*THE PROBLEM*: Restate the entire listing word for word.

*DATA EXTRACT*:
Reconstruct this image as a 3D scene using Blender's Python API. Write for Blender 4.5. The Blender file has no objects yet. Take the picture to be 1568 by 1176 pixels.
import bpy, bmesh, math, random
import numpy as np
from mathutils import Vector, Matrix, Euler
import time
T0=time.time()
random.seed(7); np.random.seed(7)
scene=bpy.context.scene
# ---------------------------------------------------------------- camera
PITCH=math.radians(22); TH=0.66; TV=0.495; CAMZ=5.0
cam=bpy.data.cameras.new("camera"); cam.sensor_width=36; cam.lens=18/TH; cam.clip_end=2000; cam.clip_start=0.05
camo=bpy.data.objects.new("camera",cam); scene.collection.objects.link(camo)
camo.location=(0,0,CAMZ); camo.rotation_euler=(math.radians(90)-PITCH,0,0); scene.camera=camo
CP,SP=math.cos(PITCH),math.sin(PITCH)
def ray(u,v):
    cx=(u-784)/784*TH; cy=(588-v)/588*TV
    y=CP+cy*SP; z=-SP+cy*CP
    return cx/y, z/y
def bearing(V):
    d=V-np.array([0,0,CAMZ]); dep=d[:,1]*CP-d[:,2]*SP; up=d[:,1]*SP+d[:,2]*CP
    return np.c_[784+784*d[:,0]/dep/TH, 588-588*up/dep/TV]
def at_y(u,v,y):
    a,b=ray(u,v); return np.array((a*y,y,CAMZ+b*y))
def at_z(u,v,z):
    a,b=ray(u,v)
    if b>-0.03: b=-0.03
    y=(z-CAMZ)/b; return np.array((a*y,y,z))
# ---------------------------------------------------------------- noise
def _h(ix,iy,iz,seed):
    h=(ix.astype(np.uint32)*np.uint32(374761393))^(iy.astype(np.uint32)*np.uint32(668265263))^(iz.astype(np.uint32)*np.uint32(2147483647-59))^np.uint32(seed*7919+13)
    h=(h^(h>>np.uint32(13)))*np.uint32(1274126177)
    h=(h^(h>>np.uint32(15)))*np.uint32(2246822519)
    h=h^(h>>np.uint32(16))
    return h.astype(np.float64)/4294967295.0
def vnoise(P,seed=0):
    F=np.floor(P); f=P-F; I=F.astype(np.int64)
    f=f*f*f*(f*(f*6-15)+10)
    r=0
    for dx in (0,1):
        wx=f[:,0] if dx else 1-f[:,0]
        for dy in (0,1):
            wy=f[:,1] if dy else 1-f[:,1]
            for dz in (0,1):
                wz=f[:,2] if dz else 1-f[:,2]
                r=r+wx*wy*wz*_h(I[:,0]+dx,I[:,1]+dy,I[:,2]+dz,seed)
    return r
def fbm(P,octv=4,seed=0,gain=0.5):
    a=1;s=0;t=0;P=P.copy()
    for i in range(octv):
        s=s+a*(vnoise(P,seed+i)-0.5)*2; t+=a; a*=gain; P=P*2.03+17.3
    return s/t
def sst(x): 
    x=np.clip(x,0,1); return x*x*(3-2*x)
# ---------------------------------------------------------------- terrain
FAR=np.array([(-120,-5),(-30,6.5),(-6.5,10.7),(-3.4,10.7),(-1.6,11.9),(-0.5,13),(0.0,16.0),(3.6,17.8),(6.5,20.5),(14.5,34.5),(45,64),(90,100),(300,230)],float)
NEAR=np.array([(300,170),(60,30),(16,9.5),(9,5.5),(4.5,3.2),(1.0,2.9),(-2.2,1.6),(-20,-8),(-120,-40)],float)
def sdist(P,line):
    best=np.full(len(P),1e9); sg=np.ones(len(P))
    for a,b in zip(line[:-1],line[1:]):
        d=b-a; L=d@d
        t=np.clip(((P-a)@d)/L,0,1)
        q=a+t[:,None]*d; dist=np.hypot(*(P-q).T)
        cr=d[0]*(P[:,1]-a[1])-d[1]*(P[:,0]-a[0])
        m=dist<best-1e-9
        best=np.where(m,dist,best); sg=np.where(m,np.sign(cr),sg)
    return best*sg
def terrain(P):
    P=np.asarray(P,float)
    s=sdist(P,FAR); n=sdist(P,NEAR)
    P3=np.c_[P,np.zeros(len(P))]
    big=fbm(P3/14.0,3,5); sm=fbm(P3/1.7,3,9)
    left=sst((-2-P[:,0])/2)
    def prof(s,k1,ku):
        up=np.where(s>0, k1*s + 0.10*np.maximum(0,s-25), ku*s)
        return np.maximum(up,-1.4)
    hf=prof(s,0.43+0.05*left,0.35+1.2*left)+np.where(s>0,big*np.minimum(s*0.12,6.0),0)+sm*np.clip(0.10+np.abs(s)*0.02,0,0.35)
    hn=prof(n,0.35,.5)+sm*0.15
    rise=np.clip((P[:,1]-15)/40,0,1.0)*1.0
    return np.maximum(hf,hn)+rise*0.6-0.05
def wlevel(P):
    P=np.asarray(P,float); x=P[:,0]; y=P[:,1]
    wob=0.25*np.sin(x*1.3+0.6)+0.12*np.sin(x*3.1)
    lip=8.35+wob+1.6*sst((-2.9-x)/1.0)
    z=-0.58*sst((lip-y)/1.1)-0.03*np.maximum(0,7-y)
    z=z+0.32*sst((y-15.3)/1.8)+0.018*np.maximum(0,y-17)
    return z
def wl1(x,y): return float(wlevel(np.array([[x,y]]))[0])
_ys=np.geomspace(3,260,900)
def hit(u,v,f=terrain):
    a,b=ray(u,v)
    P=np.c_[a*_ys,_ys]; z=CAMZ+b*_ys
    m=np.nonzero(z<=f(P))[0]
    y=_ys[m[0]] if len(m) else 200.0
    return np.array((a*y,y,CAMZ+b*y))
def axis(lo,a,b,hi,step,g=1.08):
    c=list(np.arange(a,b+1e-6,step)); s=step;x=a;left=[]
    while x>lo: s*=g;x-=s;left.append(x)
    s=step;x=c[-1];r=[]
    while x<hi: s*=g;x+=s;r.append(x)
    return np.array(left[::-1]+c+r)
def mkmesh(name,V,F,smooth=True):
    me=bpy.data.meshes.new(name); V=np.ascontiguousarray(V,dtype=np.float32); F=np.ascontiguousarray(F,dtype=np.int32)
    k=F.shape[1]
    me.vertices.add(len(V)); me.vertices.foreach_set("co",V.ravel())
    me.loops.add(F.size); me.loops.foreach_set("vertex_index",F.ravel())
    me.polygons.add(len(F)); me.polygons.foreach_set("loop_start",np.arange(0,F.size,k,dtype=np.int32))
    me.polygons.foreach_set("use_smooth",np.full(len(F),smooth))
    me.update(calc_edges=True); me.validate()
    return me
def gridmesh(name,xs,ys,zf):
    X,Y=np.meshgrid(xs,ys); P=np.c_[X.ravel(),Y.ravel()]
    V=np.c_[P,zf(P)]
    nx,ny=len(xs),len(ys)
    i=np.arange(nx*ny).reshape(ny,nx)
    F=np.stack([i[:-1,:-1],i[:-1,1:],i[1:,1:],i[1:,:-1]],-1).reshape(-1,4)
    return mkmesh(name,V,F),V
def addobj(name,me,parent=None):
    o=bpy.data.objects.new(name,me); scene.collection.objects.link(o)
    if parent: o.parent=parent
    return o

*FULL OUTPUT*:
Reconstruct this image as a 3D scene using Blender's Python API. Write for Blender 4.5. The Blender file has no objects yet. Take the picture to be 1568 by 1176 pixels.
import bpy, bmesh, math, random
import numpy as np
from mathutils import Vector, Matrix, Euler
import time
T0=time.time()
random.seed(7); np.random.seed(7)
scene=bpy.context.scene
# ---------------------------------------------------------------- camera
PITCH=math.radians(22); TH=0.66; TV=0.495; CAMZ=5.0
cam=bpy.data.cameras.new("camera"); cam.sensor_width=36; cam.lens=18/TH; cam.clip_end=2000; cam.clip_start=0.05
camo=bpy.data.objects.new("camera",cam); scene.collection.objects.link(camo)
camo.location=(0,0,CAMZ); camo.rotation_euler=(math.radians(90)-PITCH,0,0); scene.camera=camo
CP,SP=math.cos(PITCH),math.sin(PITCH)
def ray(u,v):
    cx=(u-784)/784*TH; cy=(588-v)/588*TV
    y=CP+cy*SP; z=-SP+cy*CP
    return cx/y, z/y
def bearing(V):
    d=V-np.array([0,0,CAMZ]); dep=d[:,1]*CP-d[:,2]*SP; up=d[:,1]*SP+d[:,2]*CP
    return np.c_[784+784*d[:,0]/dep/TH, 588-588*up/dep/TV]
def at_y(u,v,y):
    a,b=ray(u,v); return np.array((a*y,y,CAMZ+b*y))
def at_z(u,v,z):
    a,b=ray(u,v)
    if b>-0.03: b=-0.03
    y=(z-CAMZ)/b; return np.array((a*y,y,z))
# ---------------------------------------------------------------- noise
def _h(ix,iy,iz,seed):
    h=(ix.astype(np.uint32)*np.uint32(374761393))^(iy.astype(np.uint32)*np.uint32(668265263))^(iz.astype(np.uint32)*np.uint32(2147483647-59))^np.uint32(seed*7919+13)
    h=(h^(h>>np.uint32(13)))*np.uint32(1274126177)
    h=(h^(h>>np.uint32(15)))*np.uint32(2246822519)
    h=h^(h>>np.uint32(16))
    return h.astype(np.float64)/4294967295.0
def vnoise(P,seed=0):
    F=np.floor(P); f=P-F; I=F.astype(np.int64)
    f=f*f*f*(f*(f*6-15)+10)
    r=0
    for dx in (0,1):
        wx=f[:,0] if dx else 1-f[:,0]
        for dy in (0,1):
            wy=f[:,1] if dy else 1-f[:,1]
            for dz in (0,1):
                wz=f[:,2] if dz else 1-f[:,2]
                r=r+wx*wy*wz*_h(I[:,0]+dx,I[:,1]+dy,I[:,2]+dz,seed)
    return r
def fbm(P,octv=4,seed=0,gain=0.5):
    a=1;s=0;t=0;P=P.copy()
    for i in range(octv):
        s=s+a*(vnoise(P,seed+i)-0.5)*2; t+=a; a*=gain; P=P*2.03+17.3
    return s/t
def sst(x): 
    x=np.clip(x,0,1); return x*x*(3-2*x)
# ---------------------------------------------------------------- terrain
FAR=np.array([(-120,-5),(-30,6.5),(-6.5,10.7),(-3.4,10.7),(-1.6,11.9),(-0.5,13),(0.0,16.0),(3.6,17.8),(6.5,20.5),(14.5,34.5),(45,64),(90,100),(300,230)],float)
NEAR=np.array([(300,170),(60,30),(16,9.5),(9,5.5),(4.5,3.2),(1.0,2.9),(-2.2,1.6),(-20,-8),(-120,-40)],float)
def sdist(P,line):
    best=np.full(len(P),1e9); sg=np.ones(len(P))
    for a,b in zip(line[:-1],line[1:]):
        d=b-a; L=d@d
        t=np.clip(((P-a)@d)/L,0,1)
        q=a+t[:,None]*d; dist=np.hypot(*(P-q).T)
        cr=d[0]*(P[:,1]-a[1])-d[1]*(P[:,0]-a[0])
        m=dist<best-1e-9
        best=np.where(m,dist,best); sg=np.where(m,np.sign(cr),sg)
    return best*sg
def terrain(P):
    P=np.asarray(P,float)
    s=sdist(P,FAR); n=sdist(P,NEAR)
    P3=np.c_[P,np.zeros(len(P))]
    big=fbm(P3/14.0,3,5); sm=fbm(P3/1.7,3,9)
    left=sst((-2-P[:,0])/2)
    def prof(s,k1,ku):
        up=np.where(s>0, k1*s + 0.10*np.maximum(0,s-25), ku*s)
        return np.maximum(up,-1.4)
    hf=prof(s,0.43+0.05*left,0.35+1.2*left)+np.where(s>0,big*np.minimum(s*0.12,6.0),0)+sm*np.clip(0.10+np.abs(s)*0.02,0,0.35)
    hn=prof(n,0.35,.5)+sm*0.15
    rise=np.clip((P[:,1]-15)/40,0,1.0)*1.0
    return np.maximum(hf,hn)+rise*0.6-0.05
def wlevel(P):
    P=np.asarray(P,float); x=P[:,0]; y=P[:,1]
    wob=0.25*np.sin(x*1.3+0.6)+0.12*np.sin(x*3.1)
    lip=8.35+wob+1.6*sst((-2.9-x)/1.0)
    z=-0.58*sst((lip-y)/1.1)-0.03*np.maximum(0,7-y)
    z=z+0.32*sst((y-15.3)/1.8)+0.018*np.maximum(0,y-17)
    return z
def wl1(x,y): return float(wlevel(np.array([[x,y]]))[0])
_ys=np.geomspace(3,260,900)
def hit(u,v,f=terrain):
    a,b=ray(u,v)
    P=np.c_[a*_ys,_ys]; z=CAMZ+b*_ys
    m=np.nonzero(z<=f(P))[0]
    y=_ys[m[0]] if len(m) else 200.0
    return np.array((a*y,y,CAMZ+b*y))
def axis(lo,a,b,hi,step,g=1.08):
    c=list(np.arange(a,b+1e-6,step)); s=step;x=a;left=[]
    while x>lo: s*=g;x-=s;left.append(x)
    s=step;x=c[-1];r=[]
    while x<hi: s*=g;x+=s;r.append(x)
    return np.array(left[::-1]+c+r)
def mkmesh(name,V,F,smooth=True):
    me=bpy.data.meshes.new(name); V=np.ascontiguousarray(V,dtype=np.float32); F=np.ascontiguousarray(F,dtype=np.int32)
    k=F.shape[1]
    me.vertices.add(len(V)); me.vertices.foreach_set("co",V.ravel())
    me.loops.add(F.size); me.loops.foreach_set("vertex_index",F.ravel())
    me.polygons.add(len(F)); me.polygons.foreach_set("loop_start",np.arange(0,F.size,k,dtype=np.int32))
    me.polygons.foreach_set("use_smooth",np.full(len(F),smooth))
    me.update(calc_edges=True); me.validate()
    return me
def gridmesh(name,xs,ys,zf):
    X,Y=np.meshgrid(xs,ys); P=np.c_[X.ravel(),Y.ravel()]
    V=np.c_[P,zf(P)]
    nx,ny=len(xs),len(ys)
    i=np.arange(nx*ny).reshape(ny,nx)
    F=np.stack([i[:-1,:-1],i[:-1,1:],i[1:,1:],i[1:,:-1]],-1).reshape(-1,4)
    return mkmesh(name,V,F),V
def addobj(name,me,parent=None):
    o=bpy.data.objects.new(name,me); scene.collection.objects.link(o)
    if parent: o.parent=parent
    return o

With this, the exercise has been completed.